____ GIVEN INFORMATION

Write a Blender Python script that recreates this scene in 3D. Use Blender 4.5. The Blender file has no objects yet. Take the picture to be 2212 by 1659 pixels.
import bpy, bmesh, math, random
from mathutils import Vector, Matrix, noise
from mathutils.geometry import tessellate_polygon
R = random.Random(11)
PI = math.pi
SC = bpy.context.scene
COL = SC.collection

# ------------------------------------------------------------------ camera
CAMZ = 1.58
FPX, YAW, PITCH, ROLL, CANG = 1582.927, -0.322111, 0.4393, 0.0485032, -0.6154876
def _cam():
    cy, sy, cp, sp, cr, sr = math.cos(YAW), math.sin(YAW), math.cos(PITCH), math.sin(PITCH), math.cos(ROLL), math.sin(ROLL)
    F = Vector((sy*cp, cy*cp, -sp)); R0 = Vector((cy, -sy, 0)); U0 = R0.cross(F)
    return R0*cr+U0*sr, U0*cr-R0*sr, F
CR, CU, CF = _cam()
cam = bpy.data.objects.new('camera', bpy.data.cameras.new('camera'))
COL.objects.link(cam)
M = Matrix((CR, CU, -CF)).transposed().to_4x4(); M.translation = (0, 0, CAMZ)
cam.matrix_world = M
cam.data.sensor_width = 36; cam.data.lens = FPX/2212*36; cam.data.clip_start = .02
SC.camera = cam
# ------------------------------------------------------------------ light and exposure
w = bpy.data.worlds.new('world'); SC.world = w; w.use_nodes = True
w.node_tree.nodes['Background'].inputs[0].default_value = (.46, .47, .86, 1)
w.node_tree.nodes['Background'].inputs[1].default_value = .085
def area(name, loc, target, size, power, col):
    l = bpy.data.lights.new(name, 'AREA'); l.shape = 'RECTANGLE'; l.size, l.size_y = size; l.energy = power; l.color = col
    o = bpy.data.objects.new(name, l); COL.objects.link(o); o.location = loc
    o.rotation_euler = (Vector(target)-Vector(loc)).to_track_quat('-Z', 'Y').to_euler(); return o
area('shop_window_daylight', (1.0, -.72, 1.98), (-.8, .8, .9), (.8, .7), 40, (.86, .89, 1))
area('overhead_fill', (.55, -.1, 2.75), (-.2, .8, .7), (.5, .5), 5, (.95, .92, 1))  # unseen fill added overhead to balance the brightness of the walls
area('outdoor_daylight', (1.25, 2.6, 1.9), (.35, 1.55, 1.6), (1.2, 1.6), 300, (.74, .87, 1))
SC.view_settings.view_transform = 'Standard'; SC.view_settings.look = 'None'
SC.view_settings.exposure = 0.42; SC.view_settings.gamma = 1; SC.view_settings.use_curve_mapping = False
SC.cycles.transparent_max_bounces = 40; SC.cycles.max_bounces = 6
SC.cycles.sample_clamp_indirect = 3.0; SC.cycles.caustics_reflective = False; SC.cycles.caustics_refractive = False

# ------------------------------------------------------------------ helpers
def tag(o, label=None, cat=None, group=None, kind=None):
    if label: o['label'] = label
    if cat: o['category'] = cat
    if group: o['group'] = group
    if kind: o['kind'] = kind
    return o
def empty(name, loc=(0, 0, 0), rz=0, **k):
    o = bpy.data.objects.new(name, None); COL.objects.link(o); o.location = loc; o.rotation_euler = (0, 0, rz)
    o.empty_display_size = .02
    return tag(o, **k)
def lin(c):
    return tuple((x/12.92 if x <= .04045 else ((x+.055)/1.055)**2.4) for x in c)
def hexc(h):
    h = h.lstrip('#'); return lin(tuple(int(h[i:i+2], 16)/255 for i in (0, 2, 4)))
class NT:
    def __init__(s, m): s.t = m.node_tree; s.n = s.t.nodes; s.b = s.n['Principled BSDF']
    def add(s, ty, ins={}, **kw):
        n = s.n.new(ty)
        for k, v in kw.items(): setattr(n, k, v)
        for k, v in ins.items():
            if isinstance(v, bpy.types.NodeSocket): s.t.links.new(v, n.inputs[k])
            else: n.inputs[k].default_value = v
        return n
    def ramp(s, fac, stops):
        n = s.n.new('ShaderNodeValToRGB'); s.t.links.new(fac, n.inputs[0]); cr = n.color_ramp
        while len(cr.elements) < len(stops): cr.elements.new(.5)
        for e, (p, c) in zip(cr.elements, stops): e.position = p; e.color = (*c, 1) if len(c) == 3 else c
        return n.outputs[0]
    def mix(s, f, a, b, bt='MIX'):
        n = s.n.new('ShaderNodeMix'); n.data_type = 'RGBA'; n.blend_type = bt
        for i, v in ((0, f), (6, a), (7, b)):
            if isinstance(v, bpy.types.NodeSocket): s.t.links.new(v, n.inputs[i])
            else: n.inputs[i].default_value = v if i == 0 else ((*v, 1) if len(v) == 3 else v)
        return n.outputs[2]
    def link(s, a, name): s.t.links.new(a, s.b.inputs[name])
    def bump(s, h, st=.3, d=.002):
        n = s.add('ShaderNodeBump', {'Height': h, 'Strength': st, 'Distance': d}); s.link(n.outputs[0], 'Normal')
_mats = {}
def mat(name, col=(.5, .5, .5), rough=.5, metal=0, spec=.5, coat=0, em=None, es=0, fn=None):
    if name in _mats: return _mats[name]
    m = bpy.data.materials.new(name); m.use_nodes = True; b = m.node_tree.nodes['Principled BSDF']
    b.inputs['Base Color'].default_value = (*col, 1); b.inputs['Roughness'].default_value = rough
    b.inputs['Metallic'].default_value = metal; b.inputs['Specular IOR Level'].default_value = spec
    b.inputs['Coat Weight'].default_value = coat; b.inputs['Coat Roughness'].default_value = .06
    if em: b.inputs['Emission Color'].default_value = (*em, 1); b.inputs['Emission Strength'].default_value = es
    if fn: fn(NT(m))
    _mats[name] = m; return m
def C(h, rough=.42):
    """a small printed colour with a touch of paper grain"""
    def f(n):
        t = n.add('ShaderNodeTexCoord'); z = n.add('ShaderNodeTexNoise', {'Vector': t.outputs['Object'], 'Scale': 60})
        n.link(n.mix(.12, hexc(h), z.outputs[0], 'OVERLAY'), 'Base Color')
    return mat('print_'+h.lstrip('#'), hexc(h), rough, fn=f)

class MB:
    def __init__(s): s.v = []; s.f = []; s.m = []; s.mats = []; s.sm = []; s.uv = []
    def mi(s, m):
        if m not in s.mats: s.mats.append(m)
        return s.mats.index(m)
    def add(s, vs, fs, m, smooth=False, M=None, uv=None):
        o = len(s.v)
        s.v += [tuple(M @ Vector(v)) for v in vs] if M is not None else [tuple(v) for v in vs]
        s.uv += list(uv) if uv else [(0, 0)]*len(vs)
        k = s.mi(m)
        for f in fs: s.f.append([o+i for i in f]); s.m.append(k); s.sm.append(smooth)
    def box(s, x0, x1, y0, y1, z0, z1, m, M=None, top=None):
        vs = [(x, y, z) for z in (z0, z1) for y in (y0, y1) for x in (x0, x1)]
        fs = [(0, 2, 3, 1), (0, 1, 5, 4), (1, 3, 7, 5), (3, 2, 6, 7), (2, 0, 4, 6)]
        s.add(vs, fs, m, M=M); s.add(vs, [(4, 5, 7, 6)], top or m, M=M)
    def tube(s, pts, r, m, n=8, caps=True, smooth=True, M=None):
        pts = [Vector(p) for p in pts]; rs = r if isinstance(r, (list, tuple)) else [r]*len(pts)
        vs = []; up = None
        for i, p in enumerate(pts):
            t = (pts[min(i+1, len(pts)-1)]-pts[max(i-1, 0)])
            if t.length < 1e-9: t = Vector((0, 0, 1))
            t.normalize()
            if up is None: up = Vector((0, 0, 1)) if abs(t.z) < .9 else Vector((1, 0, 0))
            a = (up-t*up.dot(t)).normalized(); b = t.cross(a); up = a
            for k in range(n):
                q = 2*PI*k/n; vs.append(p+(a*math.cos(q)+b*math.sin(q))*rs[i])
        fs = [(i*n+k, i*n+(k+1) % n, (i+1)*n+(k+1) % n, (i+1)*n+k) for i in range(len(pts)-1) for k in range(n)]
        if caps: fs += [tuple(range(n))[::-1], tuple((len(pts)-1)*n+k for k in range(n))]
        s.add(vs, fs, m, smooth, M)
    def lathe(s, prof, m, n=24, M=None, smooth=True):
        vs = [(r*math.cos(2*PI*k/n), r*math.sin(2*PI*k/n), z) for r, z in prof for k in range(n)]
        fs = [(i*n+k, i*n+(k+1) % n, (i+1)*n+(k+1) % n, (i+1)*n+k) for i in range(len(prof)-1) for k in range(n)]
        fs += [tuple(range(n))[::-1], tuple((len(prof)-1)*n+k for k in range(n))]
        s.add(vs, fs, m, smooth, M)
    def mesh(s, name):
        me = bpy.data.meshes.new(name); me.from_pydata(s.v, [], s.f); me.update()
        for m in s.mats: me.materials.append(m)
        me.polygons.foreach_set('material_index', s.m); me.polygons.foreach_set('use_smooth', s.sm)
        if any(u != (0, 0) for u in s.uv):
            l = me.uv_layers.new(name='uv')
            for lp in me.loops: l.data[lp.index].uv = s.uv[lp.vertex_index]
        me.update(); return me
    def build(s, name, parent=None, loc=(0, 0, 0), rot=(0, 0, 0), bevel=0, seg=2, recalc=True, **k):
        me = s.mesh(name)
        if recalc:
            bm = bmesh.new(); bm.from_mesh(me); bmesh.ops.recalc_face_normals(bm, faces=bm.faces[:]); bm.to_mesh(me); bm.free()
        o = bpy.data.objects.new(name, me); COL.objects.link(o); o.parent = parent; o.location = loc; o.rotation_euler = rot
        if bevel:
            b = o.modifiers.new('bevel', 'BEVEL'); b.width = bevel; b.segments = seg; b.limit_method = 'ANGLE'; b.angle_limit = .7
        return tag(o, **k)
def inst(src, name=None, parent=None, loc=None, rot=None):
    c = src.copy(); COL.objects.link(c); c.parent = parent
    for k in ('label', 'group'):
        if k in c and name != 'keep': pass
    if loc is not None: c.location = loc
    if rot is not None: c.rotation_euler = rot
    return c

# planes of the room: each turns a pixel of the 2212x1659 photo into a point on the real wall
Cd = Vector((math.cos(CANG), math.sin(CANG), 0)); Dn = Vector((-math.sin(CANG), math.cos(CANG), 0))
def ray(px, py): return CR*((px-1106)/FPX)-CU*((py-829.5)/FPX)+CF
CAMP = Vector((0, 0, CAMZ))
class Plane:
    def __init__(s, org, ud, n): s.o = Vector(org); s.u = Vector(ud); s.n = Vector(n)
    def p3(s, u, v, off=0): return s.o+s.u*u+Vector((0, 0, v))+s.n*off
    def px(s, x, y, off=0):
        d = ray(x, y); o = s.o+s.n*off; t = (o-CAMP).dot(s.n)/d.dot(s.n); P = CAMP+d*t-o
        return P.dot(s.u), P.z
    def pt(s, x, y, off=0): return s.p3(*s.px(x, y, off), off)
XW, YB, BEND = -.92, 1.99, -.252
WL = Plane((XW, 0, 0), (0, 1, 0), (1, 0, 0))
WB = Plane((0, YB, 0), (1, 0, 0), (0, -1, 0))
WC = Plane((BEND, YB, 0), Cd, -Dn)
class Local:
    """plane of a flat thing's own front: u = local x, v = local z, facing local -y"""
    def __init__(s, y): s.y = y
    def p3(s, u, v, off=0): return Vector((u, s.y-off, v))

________

## REQUEST
From the very first line of the data through the line with "COL = SC.collection" in it, please reproduce each line exactly and output nothing more.

## THE RESPONSE
Write a Blender Python script that recreates this scene in 3D. Use Blender 4.5. The Blender file has no objects yet. Take the picture to be 2212 by 1659 pixels.
import bpy, bmesh, math, random
from mathutils import Vector, Matrix, noise
from mathutils.geometry import tessellate_polygon
R = random.Random(11)
PI = math.pi
SC = bpy.context.scene
COL = SC.collection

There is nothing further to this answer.